The course offered was a 40-hour week intense course, delivered by some passionate, dedicated and very successful individuals from the Society of Mediators of 218 Strand, London.

On the Monday morning, all participants were promised to have their mind set changed for life. For almost all this sounded like some hyperbolic advertising technique – a mere puff. Yet – by Friday evening every single participant had eaten their words and this promise had very much become the truth! Not only has the course given me experience to transfer in employment, but skills to use in everyday life.

The days were filled with teaching of skills, case study work, demonstrations and most importantly multiple opportunities to try mediation ourselves. I was lucky enough to have four attempts at mediating – despite being daunting, I was pushed and encouraged to give it a go.

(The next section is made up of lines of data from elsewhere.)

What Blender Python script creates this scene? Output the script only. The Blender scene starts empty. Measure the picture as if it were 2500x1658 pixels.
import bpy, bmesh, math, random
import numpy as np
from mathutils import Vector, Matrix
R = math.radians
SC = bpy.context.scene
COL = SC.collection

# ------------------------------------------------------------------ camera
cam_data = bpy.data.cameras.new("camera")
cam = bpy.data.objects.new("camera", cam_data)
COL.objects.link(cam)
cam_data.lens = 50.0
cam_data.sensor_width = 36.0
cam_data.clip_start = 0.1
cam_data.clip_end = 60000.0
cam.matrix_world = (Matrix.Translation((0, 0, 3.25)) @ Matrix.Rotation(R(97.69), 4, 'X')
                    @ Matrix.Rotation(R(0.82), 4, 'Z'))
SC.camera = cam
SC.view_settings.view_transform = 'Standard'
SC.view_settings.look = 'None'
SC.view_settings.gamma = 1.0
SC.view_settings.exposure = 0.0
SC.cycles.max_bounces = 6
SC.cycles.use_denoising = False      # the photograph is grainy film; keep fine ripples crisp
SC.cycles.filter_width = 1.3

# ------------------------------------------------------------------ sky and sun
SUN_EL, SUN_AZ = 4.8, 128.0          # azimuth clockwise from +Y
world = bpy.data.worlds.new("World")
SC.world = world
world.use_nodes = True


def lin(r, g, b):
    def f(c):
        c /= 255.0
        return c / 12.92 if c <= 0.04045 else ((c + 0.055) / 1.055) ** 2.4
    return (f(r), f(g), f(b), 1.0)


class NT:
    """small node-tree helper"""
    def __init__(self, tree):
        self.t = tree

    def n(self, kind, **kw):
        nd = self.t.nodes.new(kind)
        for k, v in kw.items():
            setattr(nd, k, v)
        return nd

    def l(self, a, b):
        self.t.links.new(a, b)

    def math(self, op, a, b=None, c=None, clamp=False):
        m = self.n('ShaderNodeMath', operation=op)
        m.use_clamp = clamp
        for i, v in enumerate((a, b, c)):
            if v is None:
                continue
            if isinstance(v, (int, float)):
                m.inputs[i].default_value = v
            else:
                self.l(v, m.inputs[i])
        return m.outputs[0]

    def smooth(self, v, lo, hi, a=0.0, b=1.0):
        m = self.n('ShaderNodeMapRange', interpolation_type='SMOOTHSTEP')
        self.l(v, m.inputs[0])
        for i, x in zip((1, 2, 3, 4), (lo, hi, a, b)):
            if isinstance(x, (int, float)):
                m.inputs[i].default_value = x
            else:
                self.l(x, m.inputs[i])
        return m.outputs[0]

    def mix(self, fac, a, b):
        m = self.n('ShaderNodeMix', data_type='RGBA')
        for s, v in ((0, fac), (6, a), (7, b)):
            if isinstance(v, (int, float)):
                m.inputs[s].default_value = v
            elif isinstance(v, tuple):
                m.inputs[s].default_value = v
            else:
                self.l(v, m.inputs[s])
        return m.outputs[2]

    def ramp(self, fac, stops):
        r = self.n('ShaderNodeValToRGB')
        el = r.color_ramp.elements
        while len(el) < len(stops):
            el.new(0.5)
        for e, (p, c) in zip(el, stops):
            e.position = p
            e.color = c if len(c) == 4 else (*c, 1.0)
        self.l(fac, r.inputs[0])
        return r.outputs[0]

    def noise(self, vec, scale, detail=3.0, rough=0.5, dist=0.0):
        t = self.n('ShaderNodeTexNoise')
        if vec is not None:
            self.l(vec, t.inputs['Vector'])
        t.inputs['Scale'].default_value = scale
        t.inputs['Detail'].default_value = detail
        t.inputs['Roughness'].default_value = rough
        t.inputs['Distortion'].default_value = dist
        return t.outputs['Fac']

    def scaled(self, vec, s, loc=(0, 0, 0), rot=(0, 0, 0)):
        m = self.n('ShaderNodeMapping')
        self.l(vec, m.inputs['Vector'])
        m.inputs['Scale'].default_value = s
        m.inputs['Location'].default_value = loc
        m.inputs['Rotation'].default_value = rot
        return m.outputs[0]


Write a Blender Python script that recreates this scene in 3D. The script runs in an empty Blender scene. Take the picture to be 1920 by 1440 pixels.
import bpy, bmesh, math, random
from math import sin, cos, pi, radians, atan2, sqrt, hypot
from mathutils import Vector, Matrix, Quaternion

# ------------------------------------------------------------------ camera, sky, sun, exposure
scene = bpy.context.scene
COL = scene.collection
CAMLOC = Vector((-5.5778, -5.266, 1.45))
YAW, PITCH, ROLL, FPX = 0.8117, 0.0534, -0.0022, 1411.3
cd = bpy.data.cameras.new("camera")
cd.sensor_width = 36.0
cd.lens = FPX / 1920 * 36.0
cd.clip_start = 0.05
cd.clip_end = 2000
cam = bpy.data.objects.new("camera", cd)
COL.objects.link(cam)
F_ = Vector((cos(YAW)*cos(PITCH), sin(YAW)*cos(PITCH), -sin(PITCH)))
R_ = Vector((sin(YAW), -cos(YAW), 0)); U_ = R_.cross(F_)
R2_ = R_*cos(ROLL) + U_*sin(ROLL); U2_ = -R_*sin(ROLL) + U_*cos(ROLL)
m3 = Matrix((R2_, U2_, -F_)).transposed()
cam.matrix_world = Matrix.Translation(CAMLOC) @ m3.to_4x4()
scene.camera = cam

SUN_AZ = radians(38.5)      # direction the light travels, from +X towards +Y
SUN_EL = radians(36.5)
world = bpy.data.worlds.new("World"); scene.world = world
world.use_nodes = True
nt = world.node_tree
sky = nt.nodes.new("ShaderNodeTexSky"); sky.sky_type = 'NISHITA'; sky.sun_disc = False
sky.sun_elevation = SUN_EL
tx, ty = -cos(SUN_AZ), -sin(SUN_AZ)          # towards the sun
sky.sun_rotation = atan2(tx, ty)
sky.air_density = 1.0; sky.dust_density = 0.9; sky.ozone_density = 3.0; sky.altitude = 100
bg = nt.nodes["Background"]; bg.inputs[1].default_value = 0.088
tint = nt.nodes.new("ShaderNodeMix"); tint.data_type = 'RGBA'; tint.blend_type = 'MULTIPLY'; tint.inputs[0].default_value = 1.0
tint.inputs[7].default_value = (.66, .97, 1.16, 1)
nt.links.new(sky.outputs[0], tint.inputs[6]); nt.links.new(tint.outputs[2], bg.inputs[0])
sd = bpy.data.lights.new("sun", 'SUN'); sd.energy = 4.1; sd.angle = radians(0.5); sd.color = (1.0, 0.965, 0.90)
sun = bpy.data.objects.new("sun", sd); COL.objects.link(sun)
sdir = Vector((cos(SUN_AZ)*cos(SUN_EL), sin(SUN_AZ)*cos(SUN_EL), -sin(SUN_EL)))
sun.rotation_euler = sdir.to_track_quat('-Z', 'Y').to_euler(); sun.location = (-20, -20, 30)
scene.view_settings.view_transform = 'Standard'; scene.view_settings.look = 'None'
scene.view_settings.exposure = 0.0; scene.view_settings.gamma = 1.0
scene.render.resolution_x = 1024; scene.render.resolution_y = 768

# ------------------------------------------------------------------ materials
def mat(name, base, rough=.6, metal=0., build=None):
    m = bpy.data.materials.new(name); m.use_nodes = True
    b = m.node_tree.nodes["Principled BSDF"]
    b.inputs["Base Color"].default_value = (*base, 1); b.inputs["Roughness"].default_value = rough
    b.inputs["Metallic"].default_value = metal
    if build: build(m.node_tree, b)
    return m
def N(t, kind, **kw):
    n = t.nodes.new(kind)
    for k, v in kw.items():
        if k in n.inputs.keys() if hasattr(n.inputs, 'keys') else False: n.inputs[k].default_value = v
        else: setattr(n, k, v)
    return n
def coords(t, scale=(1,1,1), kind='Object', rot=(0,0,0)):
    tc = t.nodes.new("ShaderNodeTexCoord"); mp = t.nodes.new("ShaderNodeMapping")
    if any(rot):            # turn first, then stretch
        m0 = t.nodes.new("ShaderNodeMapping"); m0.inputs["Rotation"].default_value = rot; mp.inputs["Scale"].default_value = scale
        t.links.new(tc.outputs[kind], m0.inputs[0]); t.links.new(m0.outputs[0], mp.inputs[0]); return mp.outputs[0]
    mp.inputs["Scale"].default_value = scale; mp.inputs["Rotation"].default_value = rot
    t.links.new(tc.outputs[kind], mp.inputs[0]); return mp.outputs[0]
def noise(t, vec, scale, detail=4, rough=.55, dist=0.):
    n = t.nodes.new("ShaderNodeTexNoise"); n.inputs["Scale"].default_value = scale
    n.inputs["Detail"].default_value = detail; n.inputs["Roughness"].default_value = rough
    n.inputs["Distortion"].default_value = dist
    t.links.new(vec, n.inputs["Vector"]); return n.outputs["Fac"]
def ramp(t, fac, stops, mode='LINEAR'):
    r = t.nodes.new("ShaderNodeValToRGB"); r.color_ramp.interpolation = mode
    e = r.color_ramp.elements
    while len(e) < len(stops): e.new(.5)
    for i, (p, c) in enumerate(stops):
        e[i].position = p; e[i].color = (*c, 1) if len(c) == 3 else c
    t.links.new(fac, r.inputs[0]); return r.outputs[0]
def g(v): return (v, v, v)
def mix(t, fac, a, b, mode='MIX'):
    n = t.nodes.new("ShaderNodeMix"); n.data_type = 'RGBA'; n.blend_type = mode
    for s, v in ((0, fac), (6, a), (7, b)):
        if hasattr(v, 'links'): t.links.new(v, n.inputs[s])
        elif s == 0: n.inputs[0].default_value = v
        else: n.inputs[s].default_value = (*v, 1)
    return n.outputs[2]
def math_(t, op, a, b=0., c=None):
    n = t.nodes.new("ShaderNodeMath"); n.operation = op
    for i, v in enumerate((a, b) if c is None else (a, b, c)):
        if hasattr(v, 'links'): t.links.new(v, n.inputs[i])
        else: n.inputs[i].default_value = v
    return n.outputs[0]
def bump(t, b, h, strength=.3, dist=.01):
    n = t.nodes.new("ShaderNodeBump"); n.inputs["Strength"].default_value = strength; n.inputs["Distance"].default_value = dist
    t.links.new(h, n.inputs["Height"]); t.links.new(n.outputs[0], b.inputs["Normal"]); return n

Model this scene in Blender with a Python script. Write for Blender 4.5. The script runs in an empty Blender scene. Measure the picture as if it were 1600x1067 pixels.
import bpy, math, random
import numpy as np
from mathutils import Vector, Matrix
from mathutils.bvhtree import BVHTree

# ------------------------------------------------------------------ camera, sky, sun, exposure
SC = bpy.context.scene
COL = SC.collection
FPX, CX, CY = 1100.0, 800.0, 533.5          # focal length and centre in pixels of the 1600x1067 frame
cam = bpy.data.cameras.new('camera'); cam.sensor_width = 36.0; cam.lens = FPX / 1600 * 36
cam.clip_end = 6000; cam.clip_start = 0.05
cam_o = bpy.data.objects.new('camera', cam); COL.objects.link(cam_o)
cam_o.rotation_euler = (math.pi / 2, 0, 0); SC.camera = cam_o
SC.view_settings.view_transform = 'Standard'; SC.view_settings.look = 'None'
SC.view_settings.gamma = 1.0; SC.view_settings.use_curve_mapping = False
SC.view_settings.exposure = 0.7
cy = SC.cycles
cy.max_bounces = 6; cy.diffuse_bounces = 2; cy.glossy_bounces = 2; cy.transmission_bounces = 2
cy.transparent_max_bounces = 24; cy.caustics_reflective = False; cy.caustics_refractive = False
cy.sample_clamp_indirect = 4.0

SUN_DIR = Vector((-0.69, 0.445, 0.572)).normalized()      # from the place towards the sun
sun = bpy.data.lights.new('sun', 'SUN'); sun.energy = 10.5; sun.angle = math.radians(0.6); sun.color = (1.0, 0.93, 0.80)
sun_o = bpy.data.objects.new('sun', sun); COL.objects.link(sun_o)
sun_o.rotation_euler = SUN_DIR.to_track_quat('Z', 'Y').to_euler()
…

Taking part in these mediation activities was a massive challenge and completely pushed me out of my comfort zone. A sufferer of anxiety, I am constantly keen to get things ‘perfect’, and feel frightened of not knowing what I am doing in front of others. The most positive and encouraging part of the course that I found was the environment created by the mediators. A respectful and safe, environment was established and maintained until the end. This aided my peers and I to put everything into obtaining mediation skills.

I am absolutely delighted and very proud to have received my accreditation in civil and commercial mediation training. To become eligible for membership with the Society of Mediators I am in need of three hours of observation of mediations of which I am very keen and actively in search of.

It is vital to reiterate the invaluable nature of this opportunity. I know how fortunate I am to have accessed the high level of teaching, resources, experience and networking which this course afforded me. I urge other students to take up as many opportunities offered to them as possible too.